Shag from Brookline said...

Krugman's article in the NYTimes Magazine yesterday (9/6/09) was submitted for publication perhaps over a week ago. Consider the lead front page article in the Sunday NYTimes with which the Magazine was included:

"New Exotic Investments Emerging on Wall Street - Packaging Life Insurance Policies, Despite Fallout From Mortgage Crisis" (by Jenny Anderson)

and how it fits in with Krugman's article. Is this an example of creative destructionism? Is there any securitization after death?

Anonymous said...

Shag,

The point is that Schumpeter had a much more nuanced view than the flat earther idea that market economies never fail.

This should be acknowledged by Keynesians, particularly since the logic of his critique was that depression is a necessary, if undesirable, adjustment to previous technological change.

Further, he accurately and explicitly predicted that attempts to stop this adjustment would result in a "false prosperity" of an inflationary regime, and lead both to undermining the regulatory reform put in place during the Great Depression, and lead to another, far worse, collapse.

The connection between this view, and Sandwichman's argument that Keynes himself indicated an application of his ideas which does not include government debt financed stimulation and manipulation of interest rates is both obvious and striking.

Hours should have been reduced during the Great Depression and after, and the failure of the New Deal to accomplish this was a mistake.

Krugman's interpretation of this history is a bald disservice to both Keynes and Schumpeter - AND NEEDS TO BE CHALLENGED BY A PROGRESSIVE ECONOMIST. PROGRESSIVES WILL BE MARGINALIZED IN THIS DEBATE UNTIL THIS IS DONE.

Anonymous said...

"How was Marx at fault, according to Schumpeter?"

I can only argue this by analogy: Darwin described the concept of evolution about the same time Marx did his own work.

Science today recognizes that description as accurate in general while flawed in many of its details.
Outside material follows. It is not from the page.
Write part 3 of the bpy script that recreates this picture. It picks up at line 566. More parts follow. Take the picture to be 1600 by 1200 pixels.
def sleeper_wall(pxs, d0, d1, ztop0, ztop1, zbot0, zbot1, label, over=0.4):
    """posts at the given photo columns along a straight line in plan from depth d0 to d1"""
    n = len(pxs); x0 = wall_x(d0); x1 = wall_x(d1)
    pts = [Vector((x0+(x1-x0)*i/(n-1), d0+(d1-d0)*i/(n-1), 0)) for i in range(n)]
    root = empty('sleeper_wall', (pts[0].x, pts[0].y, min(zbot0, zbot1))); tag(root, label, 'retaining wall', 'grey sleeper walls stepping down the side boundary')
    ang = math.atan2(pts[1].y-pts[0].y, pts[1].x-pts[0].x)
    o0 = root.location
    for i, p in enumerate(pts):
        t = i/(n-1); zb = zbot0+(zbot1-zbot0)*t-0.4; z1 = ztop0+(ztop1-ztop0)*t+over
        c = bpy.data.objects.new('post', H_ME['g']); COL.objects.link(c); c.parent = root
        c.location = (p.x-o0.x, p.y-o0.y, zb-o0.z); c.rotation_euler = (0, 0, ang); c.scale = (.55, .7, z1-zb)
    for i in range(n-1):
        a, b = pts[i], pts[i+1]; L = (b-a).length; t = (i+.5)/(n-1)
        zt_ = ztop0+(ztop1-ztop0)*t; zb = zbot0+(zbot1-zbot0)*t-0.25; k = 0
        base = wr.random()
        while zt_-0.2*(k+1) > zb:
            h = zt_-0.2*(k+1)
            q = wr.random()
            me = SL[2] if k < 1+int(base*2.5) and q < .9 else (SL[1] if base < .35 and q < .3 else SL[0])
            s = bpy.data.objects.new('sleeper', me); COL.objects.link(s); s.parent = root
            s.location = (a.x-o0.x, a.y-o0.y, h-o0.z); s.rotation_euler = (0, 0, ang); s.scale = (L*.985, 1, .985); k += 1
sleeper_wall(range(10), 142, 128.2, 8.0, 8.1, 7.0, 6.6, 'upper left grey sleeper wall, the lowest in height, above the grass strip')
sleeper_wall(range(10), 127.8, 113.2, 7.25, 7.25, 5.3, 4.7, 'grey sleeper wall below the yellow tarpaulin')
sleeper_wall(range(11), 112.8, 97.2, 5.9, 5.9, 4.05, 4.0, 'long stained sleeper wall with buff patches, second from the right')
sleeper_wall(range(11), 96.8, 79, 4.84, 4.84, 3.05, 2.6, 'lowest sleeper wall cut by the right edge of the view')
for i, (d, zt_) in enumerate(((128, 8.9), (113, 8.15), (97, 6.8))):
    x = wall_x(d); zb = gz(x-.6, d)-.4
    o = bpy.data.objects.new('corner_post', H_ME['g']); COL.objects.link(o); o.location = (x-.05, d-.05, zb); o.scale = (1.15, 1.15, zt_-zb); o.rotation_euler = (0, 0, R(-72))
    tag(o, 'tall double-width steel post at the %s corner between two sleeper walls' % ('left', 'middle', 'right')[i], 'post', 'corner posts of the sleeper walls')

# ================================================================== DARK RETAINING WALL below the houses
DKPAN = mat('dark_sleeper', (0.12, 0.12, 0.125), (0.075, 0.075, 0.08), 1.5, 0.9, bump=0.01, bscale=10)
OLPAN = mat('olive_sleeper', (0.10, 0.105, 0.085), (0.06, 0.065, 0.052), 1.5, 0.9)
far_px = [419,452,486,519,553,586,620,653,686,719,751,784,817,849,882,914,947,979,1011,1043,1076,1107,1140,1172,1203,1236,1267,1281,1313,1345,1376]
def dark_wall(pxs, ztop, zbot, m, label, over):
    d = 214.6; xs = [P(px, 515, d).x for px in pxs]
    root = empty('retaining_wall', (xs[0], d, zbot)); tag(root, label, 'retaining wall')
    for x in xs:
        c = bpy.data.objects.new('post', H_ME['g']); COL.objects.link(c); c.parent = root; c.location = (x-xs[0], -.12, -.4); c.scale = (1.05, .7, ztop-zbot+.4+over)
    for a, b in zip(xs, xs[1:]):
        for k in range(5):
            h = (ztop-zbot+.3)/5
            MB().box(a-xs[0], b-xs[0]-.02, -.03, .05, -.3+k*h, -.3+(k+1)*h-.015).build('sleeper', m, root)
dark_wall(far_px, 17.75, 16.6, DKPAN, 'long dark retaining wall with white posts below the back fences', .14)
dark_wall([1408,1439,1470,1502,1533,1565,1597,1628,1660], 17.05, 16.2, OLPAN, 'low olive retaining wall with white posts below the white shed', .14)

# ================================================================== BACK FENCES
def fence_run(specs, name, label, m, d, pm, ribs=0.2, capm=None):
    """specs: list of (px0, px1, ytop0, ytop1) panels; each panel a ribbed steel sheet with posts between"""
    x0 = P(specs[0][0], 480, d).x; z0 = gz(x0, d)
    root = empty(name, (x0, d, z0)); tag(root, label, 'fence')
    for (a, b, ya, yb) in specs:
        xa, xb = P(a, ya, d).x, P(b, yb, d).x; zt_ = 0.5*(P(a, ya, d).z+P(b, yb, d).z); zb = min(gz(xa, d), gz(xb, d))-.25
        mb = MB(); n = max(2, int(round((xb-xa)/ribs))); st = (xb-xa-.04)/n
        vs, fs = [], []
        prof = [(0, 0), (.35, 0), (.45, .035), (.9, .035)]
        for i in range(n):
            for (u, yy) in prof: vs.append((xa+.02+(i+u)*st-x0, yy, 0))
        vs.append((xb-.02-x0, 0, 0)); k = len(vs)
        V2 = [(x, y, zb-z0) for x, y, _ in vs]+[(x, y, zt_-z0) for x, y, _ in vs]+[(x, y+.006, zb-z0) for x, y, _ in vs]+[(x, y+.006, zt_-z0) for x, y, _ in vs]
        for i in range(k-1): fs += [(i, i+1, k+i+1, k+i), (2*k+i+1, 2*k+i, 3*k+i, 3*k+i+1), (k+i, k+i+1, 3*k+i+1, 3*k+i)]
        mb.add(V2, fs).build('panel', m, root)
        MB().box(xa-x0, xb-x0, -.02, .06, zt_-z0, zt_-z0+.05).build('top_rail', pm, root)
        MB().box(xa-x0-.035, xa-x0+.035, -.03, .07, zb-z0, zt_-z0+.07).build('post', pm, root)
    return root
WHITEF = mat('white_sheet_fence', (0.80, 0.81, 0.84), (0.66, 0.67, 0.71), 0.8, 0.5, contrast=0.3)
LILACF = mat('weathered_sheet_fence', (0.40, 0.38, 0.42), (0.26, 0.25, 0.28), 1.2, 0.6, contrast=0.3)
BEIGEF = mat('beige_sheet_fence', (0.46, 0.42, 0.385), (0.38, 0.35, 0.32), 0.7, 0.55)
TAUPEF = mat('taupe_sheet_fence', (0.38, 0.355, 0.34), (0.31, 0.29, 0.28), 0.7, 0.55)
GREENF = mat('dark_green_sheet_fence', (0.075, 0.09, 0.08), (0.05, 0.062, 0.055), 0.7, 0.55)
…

The theory of evolution is called Darwinism, despite the mistakes of Darwin.

Schumpeter's criticisms of Marx is of this timber: He believes Marx got many questions wrong, but he acknowledges he did much ground-breaking work, had a unique and holistic approach to those problems, avoided easy pat solutions, and often arrived at the correct conclusion despite flawed methods.

What ever one may think of Schumpeter's work, his critique is both professional and courteous.

Shag from Brookline said...

But social Darwinism and economic Darwinism differ from Darwin's theory of evolution. So be careful in mixing/comparing Marx and Darwin.

Shag from Brookline said...

Oxford University Press offers at

http://www.oup.com/uk/orc/bin/9780199231331/01student/keythinkers/schumpeter/

a fairly concise summary of Schumpeter that includes references to Keynes and Marx that closes with the following:

"However, Schumpeter himself remains a fairly obscure figure outside academia, compared to John Maynard Keynes who was an almost exact contemporary. One key difference between the two is that Keynes was a convinced liberal who retained faith in freedom (even if some of his critics saw fit to doubt his lifelong commitment). By contrast Schumpeter, with his first hand experience of continental Europe between the Wars, strikes the reader as a much more cynical observer of human affairs."